■ Instructions for the task:
Transcribe the records below exactly.

■ Data for processing:
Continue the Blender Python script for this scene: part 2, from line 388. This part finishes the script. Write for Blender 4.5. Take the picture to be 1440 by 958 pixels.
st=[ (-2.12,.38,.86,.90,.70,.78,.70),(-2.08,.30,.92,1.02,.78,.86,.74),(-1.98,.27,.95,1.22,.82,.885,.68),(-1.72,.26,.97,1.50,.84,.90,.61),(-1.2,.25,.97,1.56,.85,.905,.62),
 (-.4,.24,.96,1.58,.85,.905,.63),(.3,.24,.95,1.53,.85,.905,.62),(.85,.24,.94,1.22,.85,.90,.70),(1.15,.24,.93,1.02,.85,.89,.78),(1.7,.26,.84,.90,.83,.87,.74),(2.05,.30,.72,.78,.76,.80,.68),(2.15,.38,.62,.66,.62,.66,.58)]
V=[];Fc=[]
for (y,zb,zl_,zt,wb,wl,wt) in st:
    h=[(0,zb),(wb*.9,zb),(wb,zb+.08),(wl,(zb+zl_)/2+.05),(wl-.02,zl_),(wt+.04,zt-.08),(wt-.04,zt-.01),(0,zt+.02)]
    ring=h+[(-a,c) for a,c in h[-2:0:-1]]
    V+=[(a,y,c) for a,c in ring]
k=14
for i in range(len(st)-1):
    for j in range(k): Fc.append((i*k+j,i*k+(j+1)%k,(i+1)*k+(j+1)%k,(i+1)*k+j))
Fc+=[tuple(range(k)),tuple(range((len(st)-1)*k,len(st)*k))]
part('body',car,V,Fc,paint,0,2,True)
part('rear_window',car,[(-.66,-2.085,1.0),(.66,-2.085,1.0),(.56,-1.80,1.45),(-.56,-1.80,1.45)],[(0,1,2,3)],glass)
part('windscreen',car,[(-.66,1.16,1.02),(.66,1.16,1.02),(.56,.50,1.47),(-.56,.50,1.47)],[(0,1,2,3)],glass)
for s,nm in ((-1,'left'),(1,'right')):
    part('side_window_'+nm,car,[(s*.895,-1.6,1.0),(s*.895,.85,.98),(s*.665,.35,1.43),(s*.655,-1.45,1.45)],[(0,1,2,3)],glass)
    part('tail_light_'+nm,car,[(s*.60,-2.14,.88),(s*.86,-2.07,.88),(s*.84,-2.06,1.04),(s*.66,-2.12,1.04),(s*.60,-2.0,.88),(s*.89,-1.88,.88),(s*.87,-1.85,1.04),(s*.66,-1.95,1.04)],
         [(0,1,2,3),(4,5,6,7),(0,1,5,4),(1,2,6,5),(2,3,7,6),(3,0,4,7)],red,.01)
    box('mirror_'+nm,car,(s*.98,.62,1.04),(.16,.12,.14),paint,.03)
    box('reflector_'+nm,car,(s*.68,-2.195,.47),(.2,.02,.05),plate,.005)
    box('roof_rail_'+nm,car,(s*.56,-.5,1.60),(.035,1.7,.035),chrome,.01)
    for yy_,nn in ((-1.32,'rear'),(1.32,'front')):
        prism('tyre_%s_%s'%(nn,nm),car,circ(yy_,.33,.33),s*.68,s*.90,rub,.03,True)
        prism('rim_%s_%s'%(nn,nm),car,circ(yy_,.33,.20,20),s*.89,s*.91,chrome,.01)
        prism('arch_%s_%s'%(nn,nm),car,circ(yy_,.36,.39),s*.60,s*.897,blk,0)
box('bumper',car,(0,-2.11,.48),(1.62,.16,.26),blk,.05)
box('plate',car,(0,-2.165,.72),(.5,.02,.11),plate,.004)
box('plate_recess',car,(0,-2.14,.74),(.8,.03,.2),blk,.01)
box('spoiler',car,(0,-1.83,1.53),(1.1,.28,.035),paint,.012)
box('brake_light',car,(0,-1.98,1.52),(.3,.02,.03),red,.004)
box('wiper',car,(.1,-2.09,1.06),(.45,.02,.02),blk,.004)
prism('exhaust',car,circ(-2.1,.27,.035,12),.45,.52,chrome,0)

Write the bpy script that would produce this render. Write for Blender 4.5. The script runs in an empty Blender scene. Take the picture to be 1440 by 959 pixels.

■ Answer to the problem:
Continue the Blender Python script for this scene: part 2, from line 388. This part finishes the script. Write for Blender 4.5. Take the picture to be 1440 by 958 pixels.
st=[ (-2.12,.38,.86,.90,.70,.78,.70),(-2.08,.30,.92,1.02,.78,.86,.74),(-1.98,.27,.95,1.22,.82,.885,.68),(-1.72,.26,.97,1.50,.84,.90,.61),(-1.2,.25,.97,1.56,.85,.905,.62),
 (-.4,.24,.96,1.58,.85,.905,.63),(.3,.24,.95,1.53,.85,.905,.62),(.85,.24,.94,1.22,.85,.90,.70),(1.15,.24,.93,1.02,.85,.89,.78),(1.7,.26,.84,.90,.83,.87,.74),(2.05,.30,.72,.78,.76,.80,.68),(2.15,.38,.62,.66,.62,.66,.58)]
V=[];Fc=[]
for (y,zb,zl_,zt,wb,wl,wt) in st:
    h=[(0,zb),(wb*.9,zb),(wb,zb+.08),(wl,(zb+zl_)/2+.05),(wl-.02,zl_),(wt+.04,zt-.08),(wt-.04,zt-.01),(0,zt+.02)]
    ring=h+[(-a,c) for a,c in h[-2:0:-1]]
    V+=[(a,y,c) for a,c in ring]
k=14
for i in range(len(st)-1):
    for j in range(k): Fc.append((i*k+j,i*k+(j+1)%k,(i+1)*k+(j+1)%k,(i+1)*k+j))
Fc+=[tuple(range(k)),tuple(range((len(st)-1)*k,len(st)*k))]
part('body',car,V,Fc,paint,0,2,True)
part('rear_window',car,[(-.66,-2.085,1.0),(.66,-2.085,1.0),(.56,-1.80,1.45),(-.56,-1.80,1.45)],[(0,1,2,3)],glass)
part('windscreen',car,[(-.66,1.16,1.02),(.66,1.16,1.02),(.56,.50,1.47),(-.56,.50,1.47)],[(0,1,2,3)],glass)
for s,nm in ((-1,'left'),(1,'right')):
    part('side_window_'+nm,car,[(s*.895,-1.6,1.0),(s*.895,.85,.98),(s*.665,.35,1.43),(s*.655,-1.45,1.45)],[(0,1,2,3)],glass)
    part('tail_light_'+nm,car,[(s*.60,-2.14,.88),(s*.86,-2.07,.88),(s*.84,-2.06,1.04),(s*.66,-2.12,1.04),(s*.60,-2.0,.88),(s*.89,-1.88,.88),(s*.87,-1.85,1.04),(s*.66,-1.95,1.04)],
         [(0,1,2,3),(4,5,6,7),(0,1,5,4),(1,2,6,5),(2,3,7,6),(3,0,4,7)],red,.01)
    box('mirror_'+nm,car,(s*.98,.62,1.04),(.16,.12,.14),paint,.03)
    box('reflector_'+nm,car,(s*.68,-2.195,.47),(.2,.02,.05),plate,.005)
    box('roof_rail_'+nm,car,(s*.56,-.5,1.60),(.035,1.7,.035),chrome,.01)
    for yy_,nn in ((-1.32,'rear'),(1.32,'front')):
        prism('tyre_%s_%s'%(nn,nm),car,circ(yy_,.33,.33),s*.68,s*.90,rub,.03,True)
        prism('rim_%s_%s'%(nn,nm),car,circ(yy_,.33,.20,20),s*.89,s*.91,chrome,.01)
        prism('arch_%s_%s'%(nn,nm),car,circ(yy_,.36,.39),s*.60,s*.897,blk,0)
box('bumper',car,(0,-2.11,.48),(1.62,.16,.26),blk,.05)
box('plate',car,(0,-2.165,.72),(.5,.02,.11),plate,.004)
box('plate_recess',car,(0,-2.14,.74),(.8,.03,.2),blk,.01)
box('spoiler',car,(0,-1.83,1.53),(1.1,.28,.035),paint,.012)
box('brake_light',car,(0,-1.98,1.52),(.3,.02,.03),red,.004)
box('wiper',car,(.1,-2.09,1.06),(.45,.02,.02),blk,.004)
prism('exhaust',car,circ(-2.1,.27,.035,12),.45,.52,chrome,0)

Write the bpy script that would produce this render. Write for Blender 4.5. The script runs in an empty Blender scene. Take the picture to be 1440 by 959 pixels.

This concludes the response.